We have two more days of work before we leave for a week in Okinawa. I am finally going to see the annual open ocean sabani race from Zamami Island to the capitol city of Naha. If you go back to the very beginning of this blog you can read about the boat I built with one of Okinawa's last traditional boatbuilders. I will get to finally see that boat in the water.
Here on the cormorant fishing boat, we got the last plank fitted on the hull. The sheer plank has a more complex scarf joint with a step in the middle. Wouldn't you know but I cut the very last one of four slightly off, but in fact its an easy mistake to fix by inserting a pair of wedges in the gap.
In the past my teachers have always wedged this type of joint. Its must faster to make and fit since the pair of wedges makes up the difference. In this case I was about 3/16th of an inch off. Here is the view from outside after we had glued the scarf and clamped the plank on with dogs.
And the view from inside. As soon as the glue dried I cut the wedges flush.

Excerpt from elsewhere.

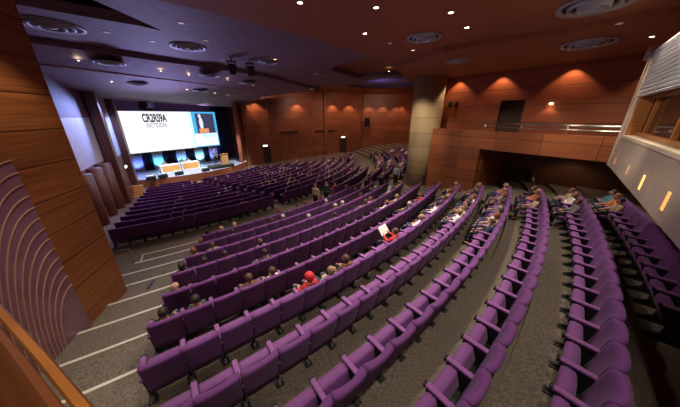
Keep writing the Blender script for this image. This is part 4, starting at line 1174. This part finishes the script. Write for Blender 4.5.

The joint in the sheer strake forward is for a plank extension that will support the forward deck. We did not do this aft, where our planks just ran long as deck supports. I assumed this was done to facilitate repair, because the forward deck supports a heavy davit for the basket carrying the fire used to attract the fish. I asked Nasu san and he said this was perhaps the most fragile part of the boat and one he has repaired often, but in the end he said simply that this was the way his father did it, and that was reason enough.
Nasu san attached a batten and ran a string to a point on the sheer plank and showed us how he would calculate the rise in the extension.
We went to watch cormorant fishing in Seki. Earlier we had watched the six fishermen in the big city of Gifu, by far the most well-known sightseeing spot, but Seki was wonderful: just three fishermen but our tour boat could get very close, and the setting is rural and quiet, far from the city lights.
The fishermen swing the fire basket from side to side, and this is when the strain sometimes breaks the forward plank.
Afterwards the senior fisherman invited us home to his 350-year old house. He is an 18th generation cormorant fisherman (you read that right), the longest such lineage in Japan.